Anno di pubblicazione: 2018

Rilettura suggestiva dell’esperienza partigiana e del suo significato storico e giuridico-politico, questo denso saggio rivela una tela fine e sofisticata. Favorita da una scrittura evocativa e incisiva e sorretta da un sapiente uso della memorialistica, della letteratura e della storiografia, essa muove da alcuni espliciti riferimenti storiografici (Pavone, Quazza, De Luna) e da sottaciuti rimandi filosofico-giuridici (Foucault, Toni Negri) per disegnare un’originale interpretazione della «Resistenza in quanto manifestazione della sovranità popolare come sovranità dei singoli» (p. 220). Quei singoli che con l’imbracciare le armi a difesa di se stessi e dunque delle proprie comunità avrebbero manifestato la propria sovranità nel contesto di anomia determinatosi dopo l’8 settembre 1943.

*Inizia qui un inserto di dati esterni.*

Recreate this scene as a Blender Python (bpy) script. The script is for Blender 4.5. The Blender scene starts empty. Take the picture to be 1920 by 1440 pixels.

Sparare fu dunque atto fondante di sovranità, di libertà e autonomia, compiuto da una moltitudine di individui e che nella banda partigiana avrebbe trovato espressione e gestione, traducendosi in atti giuridici volti a proteggere e ordinare spazi territoriali e comunitari dai quali a sua volta avrebbe tratto legittimità. Partiti antifascisti e Comitati di liberazione nazionale sarebbero venuti a seguito, e non a monte, di quell’atto di sovranità, del quale dopo la Liberazione si sarebbero in qualche modo appropriati, riassorbendone troppo rapidamente e rigidamente la dimensione individuale e subordinandola a quella «popolare», ovvero collettiva e partitica. Anche se ne sarebbe rimasta traccia nella Costituzione del 1948, partiti e storiografia a essi collaterale – raffigurata qui troppo schematicamente – avrebbero a lungo, pur non senza tensioni, marginalizzato il protagonismo e la dimensione individuale che furono invece il fattore propulsivo di un’eccezionale stagione di libertà e autonomia, di contro alla mortificazione degli individui operata non solo dal fascismo e dai suoi violenti epigoni, ma da una cultura giuridica che identificava la sovranità con la mera dimensione collettiva, nazionale o popolare, sempre e comunque subordinata al potere statuale.
Per quanto non priva di qualche rigidità, questa proposta interpretativa solida e ricca di innumerevoli spunti meriterebbe un’ampia discussione. Qui, tra i molti pregi, al di là della riapertura del dibattito sulla sovranità e dunque sul tema mai sopito della continuità o rottura nel ciclo guerra-resistenza-Costituzione – anche qualora non si condivida la tesi dell’intrinseco significato «costituente» del gesto di «sparare» (il silenzio a proposito dei Gap ne segnala una qualche fragilità) e dunque della primazia esclusiva della «Costituzione dei fucili», cosicché le «altre resistenze» (politica, partitica o «civile» che dir si voglia) e la sovranità da loro eventualmente espressa sarebbero secondarie o subalterne –, va apprezzata la valorizzazione del momento militare, della scelta delle armi e della sua ragion d’essere intimamente politica, nel breve come nel lungo periodo, nelle esperienze dei singoli, come nella storia della democrazia repubblicana.